**WRITTEN INSTRUCTION**
Pull every line containing "camera" out of the material below.

**SUPPLIED INFORMATION**
========================================================================

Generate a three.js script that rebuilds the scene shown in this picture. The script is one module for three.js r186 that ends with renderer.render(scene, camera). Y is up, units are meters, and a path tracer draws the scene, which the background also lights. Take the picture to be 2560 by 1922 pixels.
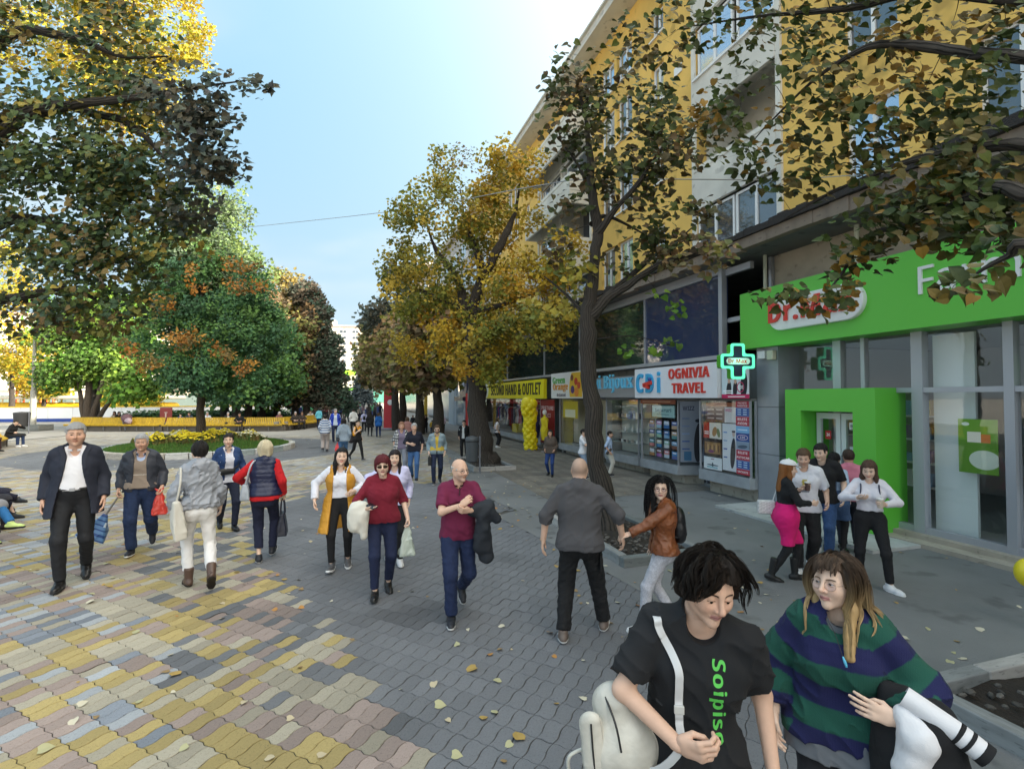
import * as THREE from 'three';
import { mergeGeometries } from 'three/addons/utils/BufferGeometryUtils.js';
import { RoundedBoxGeometry } from 'three/addons/geometries/RoundedBoxGeometry.js';
import { FontLoader } from 'three/addons/loaders/FontLoader.js';
import { TextGeometry } from 'three/addons/geometries/TextGeometry.js';
// ---------- camera, sky, sun, exposure ----------
const scene = new THREE.Scene();
const EYE = 2.3, FL = 512, PITCH = Math.atan(13 / 512);
const camera = new THREE.PerspectiveCamera(2 * Math.atan(384 / FL) * 180 / Math.PI, 4 / 3, 0.05, 1500);
camera.position.set(0, EYE, 0); camera.rotation.x = PITCH;
const renderer = new THREE.WebGLRenderer({ antialias: true });
renderer.toneMapping = THREE.LinearToneMapping;
renderer.toneMappingExposure = 3.4;
renderer.shadowMap.enabled = true;
const V = (x, y, z) => new THREE.Vector3(x, y, z);
const SUN = V(0.95 * 0.93, 0.40, 0.22 * 0.93).normalize();
{ // clear autumn sky: blue away from the sun, hazy and bright round it and near the horizon
const w = 1024, h = 512, d = new Float32Array(w * h * 4);
const smooth01 = (t) => { t = Math.max(0, Math.min(1, t)); return t * t * (3 - 2 * t); };
const hash = (x, y) => { const s = Math.sin(x * 127.1 + y * 311.7) * 43758.5453; return s - Math.floor(s); };
const vn = (x, y, per) => { const xi = Math.floor(x), yi = Math.floor(y), fx = x - xi, fy = y - yi, sx = fx * fx * (3 - 2 * fx), sy = fy * fy * (3 - 2 * fy), m = (a) => ((a % per) + per) % per; const a = hash(m(xi), yi), b = hash(m(xi + 1), yi), c = hash(m(xi), yi + 1), e = hash(m(xi + 1), yi + 1); return a + (b - a) * sx + (c - a) * sy + (a - b - c + e) * sx * sy; };
for (let j = 0; j < h; j++) for (let i = 0; i < w; i++) {
const u = (i + 0.5) / w, v = (j + 0.5) / h, el = (v - 0.5) * Math.PI, az = (u - 0.5) * 2 * Math.PI;
const x = Math.cos(el) * Math.cos(az), y = Math.sin(el), z = Math.cos(el) * Math.sin(az);
const cs = x * SUN.x + y * SUN.y + z * SUN.z, ang = Math.acos(Math.max(-1, Math.min(1, cs)));
const e = Math.max(0, y), k = Math.exp(-e * 3.6);
let r = 0.094 + 0.135 * k, g = 0.198 + 0.07 * k, b = 0.284 + 0.002 * k;
const halo = 2.5 * Math.exp(-ang * ang / 0.8) + 2.2 * Math.exp(-ang * ang / 0.12);
r += halo * 1.0; g += halo * 0.88; b += halo * 0.7;
if (y > 0) {
const q = 1 / (y + 0.25), cx = x * q * 2 + 40, cz = z * q * 2 + 40;
let n = 0, am = 0.5, f = 1; for (let o = 0; o < 5; o++) { n += am * vn(cx * f * 0.8, cz * f * 1.7, 4096); am *= 0.5; f *= 2; }
const c = smooth01((n - 0.4) * 2.6) * 0.55; r += (0.275 - r) * c; g += (0.3 - g) * c; b += (0.315 - b) * c;
} else { const t = Math.min(1, -y * 4); r += (0.16 - r) * t; g += (0.16 - g) * t; b += (0.16 - b) * t; }
const o = (j * w + i) * 4; d[o] = r; d[o + 1] = g; d[o + 2] = b; d[o + 3] = 1;
}
const t = new THREE.DataTexture(d, w, h, THREE.RGBAFormat, THREE.FloatType);
t.mapping = THREE.EquirectangularReflectionMapping; t.magFilter = THREE.LinearFilter; t.needsUpdate = true;
scene.background = t; scene.environment = t;
}
const sun = new THREE.DirectionalLight(new THREE.Color(1, 0.9, 0.74), 4.2);
sun.position.copy(SUN).multiplyScalar(120); sun.castShadow = true;
Object.assign(sun.shadow.camera, { left: -110, right: 110, top: 80, bottom: -80, near: 1, far: 320 });
scene.add(sun);
// ---------- helpers ----------
function rng(seed) { let s = seed >>> 0; return () => { s = (s + 0x6d2b79f5) | 0; let t = Math.imul(s ^ (s >>> 15), 1 | s); t = (t + Math.imul(t ^ (t >>> 7), 61 | t)) ^ t; return ((t ^ (t >>> 14)) >>> 0) / 4294967296; }; }
const clamp = (x, a, b) => Math.max(a, Math.min(b, x)), lerp = (a, b, t) => a + (b - a) * t;
const smooth = (a, b, x) => { const t = clamp((x - a) / (b - a), 0, 1); return t * t * (3 - 2 * t); };
const P1 = new Uint8Array(512); { const r = rng(7); const p = [...Array(256).keys()]; for (let i = 255; i > 0; i--) { const j = Math.floor(r() * (i + 1)); [p[i], p[j]] = [p[j], p[i]]; } for (let i = 0; i < 512; i++) P1[i] = p[i & 255]; }
function n3(x, y, z) { // value noise -1..1
const X = Math.floor(x), Y = Math.floor(y), Z = Math.floor(z); let fx = x - X, fy = y - Y, fz = z - Z;
fx = fx * fx * (3 - 2 * fx); fy = fy * fy * (3 - 2 * fy); fz = fz * fz * (3 - 2 * fz);
const a = X & 255, b = Y & 255, c = Z & 255, a1 = (a + 1) & 255, b1 = (b + 1) & 255, c1 = (c + 1) & 255;
const q = (i, j, k) => P1[P1[P1[i] + j] + k] / 127.5 - 1;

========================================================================

**FULL RESPONSE**
Generate a three.js script that rebuilds the scene shown in this picture. The script is one module for three.js r186 that ends with renderer.render(scene, camera). Y is up, units are meters, and a path tracer draws the scene, which the background also lights. Take the picture to be 2560 by 1922 pixels.
// ---------- camera, sky, sun, exposure ----------
const camera = new THREE.PerspectiveCamera(2 * Math.atan(384 / FL) * 180 / Math.PI, 4 / 3, 0.05, 1500);
camera.position.set(0, EYE, 0); camera.rotation.x = PITCH;
Object.assign(sun.shadow.camera, { left: -110, right: 110, top: 80, bottom: -80, near: 1, far: 320 });